The story was pretty slow at the beginning, and I almost gave up on the book. However, once Wilson started to explain how the change happened, it got much more interesting, if not much faster. I enjoyed the characters in the book, particularly Gulliford Law, who is curious about what happened to cause the change in the Earth, but once he finds out, wants nothing more to do with it. As I mentioned, the story is kind of slow, but I think it is worthwhile.
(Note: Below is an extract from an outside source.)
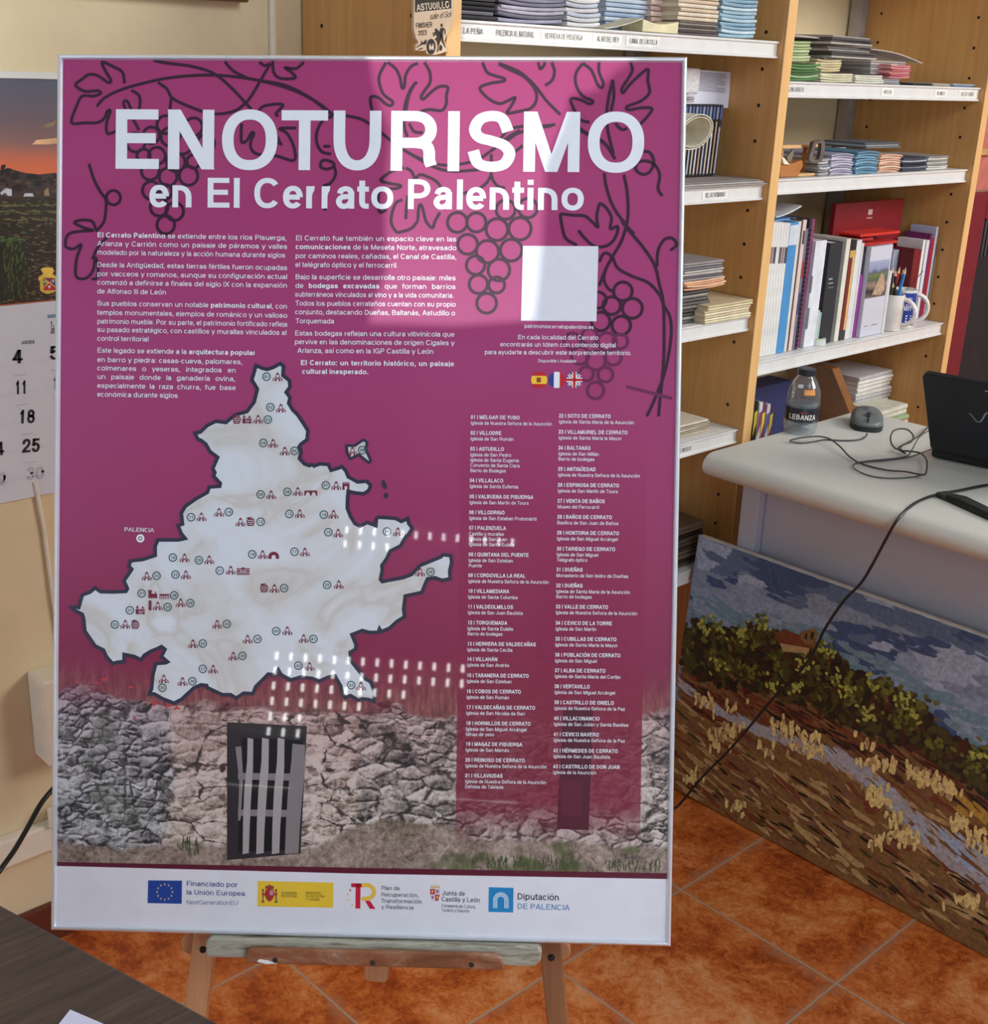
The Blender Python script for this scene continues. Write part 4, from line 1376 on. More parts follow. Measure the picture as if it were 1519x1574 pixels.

I have read several books by Wilson, and they have never been quite what I was expecting going in, but I have enjoyed them all. I would recommend this book, and will look to read more of Wilson in the future.

Rating: 1 stars
Summary: ....
Review: This book started out as being good. I started reading it and I thought it was going to be about some explorers trying to survive in a strange alien world. This is what the book started out like. Then it suddenly turned into stuff about alternate lives, gods, etc, etc. Just [not good].

Rating: 4 stars
Summary: Interesting fusion of ideas; not bad, but not perfect
Review: 'Darwinia' is really a tale of two halves. The book as which it begins is charming, mysterious, and deeply entertaining. Somewhere near the novel's midpoint, a plot pivot appears which transforms the novel into something *entirely* different. To say it was 'unsettling' to this unsuspecting reader is an understatement; however, sticking with it proved to be rewarding nonetheless. The reviewer who described 'Darwinia' as Edgar Rice Burroughs meets 'The Matrix' is dead on target, with maybe a sprinkling of Lovecraft's Old Gods thrown in for good measure. 'Darwinia' has a strange disequilibrium to it, and it is definitely difficult to categorize - but that isn't necessarily a bad thing. It's not a five-star book , in my humble opinion, but it is still a thoroughly enjoyable novel. It's a smart, interesting read unlike anything I've seen before.

'Darwinia' is the first writing by Robert Charles Wilson I've read. He definitely impressed me as an author worth seeking out, and will appear on my reading list again soon.